Invece, il progetto che porterà alla creazione del Villaggio Olimpico (Milano – Cortina 2026) e alla successiva trasformazione in area residenziale e verde in adiacenza alla Fondazione Prada contempla si la definitiva eliminazione di ampi fasci di binari merce ormai dismessi, ma prevede il mantenimento della linea “S11”, seppur sovrastata da una collina artificiale per permettere la continuità pedonale e ciclabile nell’intera area.
Ultima grande operazione di recupero, quella lungo l’asta del Naviglio Grande.
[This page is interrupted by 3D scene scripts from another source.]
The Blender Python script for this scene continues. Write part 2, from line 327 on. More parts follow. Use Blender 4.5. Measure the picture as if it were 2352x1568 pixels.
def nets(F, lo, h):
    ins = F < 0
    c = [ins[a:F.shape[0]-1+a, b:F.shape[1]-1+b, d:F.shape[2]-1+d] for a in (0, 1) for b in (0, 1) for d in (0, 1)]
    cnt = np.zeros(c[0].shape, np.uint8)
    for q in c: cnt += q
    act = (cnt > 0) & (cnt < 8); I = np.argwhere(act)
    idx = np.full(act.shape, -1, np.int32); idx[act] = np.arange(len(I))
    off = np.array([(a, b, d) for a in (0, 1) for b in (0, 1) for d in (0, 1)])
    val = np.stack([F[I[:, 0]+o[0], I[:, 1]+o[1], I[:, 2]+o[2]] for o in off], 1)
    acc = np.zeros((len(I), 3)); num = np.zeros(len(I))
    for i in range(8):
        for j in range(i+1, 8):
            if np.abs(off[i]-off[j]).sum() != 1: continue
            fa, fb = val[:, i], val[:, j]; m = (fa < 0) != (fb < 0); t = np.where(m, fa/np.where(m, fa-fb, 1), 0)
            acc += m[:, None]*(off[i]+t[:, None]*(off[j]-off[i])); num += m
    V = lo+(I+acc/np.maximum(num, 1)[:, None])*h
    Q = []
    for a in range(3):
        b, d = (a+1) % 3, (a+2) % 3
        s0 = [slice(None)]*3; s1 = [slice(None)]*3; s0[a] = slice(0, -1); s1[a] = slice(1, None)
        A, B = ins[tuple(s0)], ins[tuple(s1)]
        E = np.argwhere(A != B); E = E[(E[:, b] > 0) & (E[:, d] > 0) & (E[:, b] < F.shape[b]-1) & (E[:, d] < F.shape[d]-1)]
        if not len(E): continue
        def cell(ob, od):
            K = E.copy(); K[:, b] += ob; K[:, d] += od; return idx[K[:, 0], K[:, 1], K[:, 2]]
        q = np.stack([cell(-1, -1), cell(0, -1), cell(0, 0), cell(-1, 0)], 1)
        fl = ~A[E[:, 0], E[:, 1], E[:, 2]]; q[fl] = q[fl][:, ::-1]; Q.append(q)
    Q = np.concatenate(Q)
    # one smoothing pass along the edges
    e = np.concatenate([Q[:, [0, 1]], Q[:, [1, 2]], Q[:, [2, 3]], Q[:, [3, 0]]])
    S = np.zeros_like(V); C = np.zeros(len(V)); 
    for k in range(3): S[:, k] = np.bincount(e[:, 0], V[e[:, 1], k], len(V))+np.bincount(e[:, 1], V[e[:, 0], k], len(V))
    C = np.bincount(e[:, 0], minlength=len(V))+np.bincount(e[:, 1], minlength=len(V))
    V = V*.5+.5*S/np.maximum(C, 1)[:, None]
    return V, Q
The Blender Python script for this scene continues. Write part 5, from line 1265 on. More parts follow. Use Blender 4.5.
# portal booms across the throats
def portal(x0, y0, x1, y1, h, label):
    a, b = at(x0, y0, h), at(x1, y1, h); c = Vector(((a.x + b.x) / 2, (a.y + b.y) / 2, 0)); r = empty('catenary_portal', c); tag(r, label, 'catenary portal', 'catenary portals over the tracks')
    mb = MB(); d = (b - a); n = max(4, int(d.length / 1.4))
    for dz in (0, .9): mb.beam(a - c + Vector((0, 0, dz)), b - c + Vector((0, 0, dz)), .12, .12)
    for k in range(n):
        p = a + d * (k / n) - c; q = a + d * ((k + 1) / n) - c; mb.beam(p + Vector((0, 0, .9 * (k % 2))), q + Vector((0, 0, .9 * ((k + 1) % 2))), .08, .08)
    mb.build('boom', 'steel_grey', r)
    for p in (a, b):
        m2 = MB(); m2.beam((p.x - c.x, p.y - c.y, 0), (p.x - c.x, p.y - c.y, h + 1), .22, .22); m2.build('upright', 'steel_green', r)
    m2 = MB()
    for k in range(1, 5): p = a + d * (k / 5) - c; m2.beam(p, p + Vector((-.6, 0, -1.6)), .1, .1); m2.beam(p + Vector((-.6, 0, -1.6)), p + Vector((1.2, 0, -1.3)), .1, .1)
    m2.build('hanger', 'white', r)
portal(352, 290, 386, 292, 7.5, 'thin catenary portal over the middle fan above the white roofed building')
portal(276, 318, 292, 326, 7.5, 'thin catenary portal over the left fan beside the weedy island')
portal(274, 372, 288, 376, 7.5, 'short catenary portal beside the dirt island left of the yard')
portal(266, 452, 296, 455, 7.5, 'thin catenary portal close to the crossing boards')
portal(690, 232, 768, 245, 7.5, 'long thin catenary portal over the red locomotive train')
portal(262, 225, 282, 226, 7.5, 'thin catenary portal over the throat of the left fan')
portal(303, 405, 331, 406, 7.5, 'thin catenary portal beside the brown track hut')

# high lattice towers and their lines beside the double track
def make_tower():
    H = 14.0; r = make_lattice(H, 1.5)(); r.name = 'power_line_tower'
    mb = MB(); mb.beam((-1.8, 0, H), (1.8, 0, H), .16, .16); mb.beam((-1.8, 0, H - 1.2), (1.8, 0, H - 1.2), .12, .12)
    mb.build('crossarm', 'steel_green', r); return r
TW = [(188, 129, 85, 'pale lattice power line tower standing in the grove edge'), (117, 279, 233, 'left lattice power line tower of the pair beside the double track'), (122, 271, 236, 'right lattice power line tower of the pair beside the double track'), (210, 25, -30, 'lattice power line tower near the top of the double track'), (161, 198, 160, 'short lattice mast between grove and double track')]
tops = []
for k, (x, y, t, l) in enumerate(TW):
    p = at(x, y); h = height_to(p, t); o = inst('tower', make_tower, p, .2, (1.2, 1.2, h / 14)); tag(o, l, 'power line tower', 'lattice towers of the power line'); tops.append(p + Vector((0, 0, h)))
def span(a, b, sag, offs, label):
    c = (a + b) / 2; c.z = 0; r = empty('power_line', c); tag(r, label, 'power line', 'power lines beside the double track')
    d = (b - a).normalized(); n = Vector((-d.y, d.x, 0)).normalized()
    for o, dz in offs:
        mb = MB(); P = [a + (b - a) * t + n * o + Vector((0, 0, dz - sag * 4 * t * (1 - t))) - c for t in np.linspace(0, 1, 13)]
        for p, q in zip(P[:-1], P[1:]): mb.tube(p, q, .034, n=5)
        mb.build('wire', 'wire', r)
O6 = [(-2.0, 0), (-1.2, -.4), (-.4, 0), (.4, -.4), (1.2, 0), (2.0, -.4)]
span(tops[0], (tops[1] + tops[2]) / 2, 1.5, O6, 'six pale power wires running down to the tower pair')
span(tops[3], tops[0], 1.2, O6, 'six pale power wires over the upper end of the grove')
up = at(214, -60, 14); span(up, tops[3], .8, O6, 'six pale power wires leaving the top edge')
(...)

La stazione di Porta Genova da tempo dovrebbe essere dismessa, attestando i treni da Mortara a Romolo o a San Cristoforo, che nel frattempo sarà raggiunta dalla nuova metropolitana automatica MM4. Ci sono, quindi, le premesse per realizzare un corridoio ciclo pedonale immerso nel verde e adiacente al corso del Naviglio, dove sorgono importanti edifici di archeologia industriale e una storica chiesetta come quella di San Cristoforo, molto amata dai milanesi.
Per la verità, si sarebbe potuto cogliere l’occasione per destinare parte del sedime dismesso ad una deviazione della linea tranviaria 14, attualmente penalizzata dal traffico veicolare tra via Solari e viale Papiniano, come a suo tempo suggerito da Assoutenti Lombardia. Ma, in ogni caso, anche qui il treno giocherà un ruolo essenziale per evitare l’eccessivo afflusso di auto. E questo è già oggi possibile con la trasformazione della ferrovia in servizio suburbano fino ad Albairate, la successiva estensione del raddoppio verso Abbiategrasso, la riapertura della linea Casale Monferrato – Mortara, finalmente prevista nel 2023, nonostante lo scarso entusiasmo della Regione Piemonte.
Insomma, quello degli scali milanesi costituisce un buon esempio di recupero urbanistico ed ambientale che non mortifica, ma anzi esalta la funzione del trasporto ferroviario passeggeri, collocando in spazi adeguati al di fuori della città municipale (a Segrate, a Busto Arsizio ecc.) la composizione e lo smistamento dei treni merce. Un modello cui dovrebbero ispirarsi anche altre città italiane, alcune delle quali, invece, sembrano tentate dall’allontanare tutti i binari dai centri abitati, senza capire che, così facendo, si renderebbe l’uso del treno meno conveniente.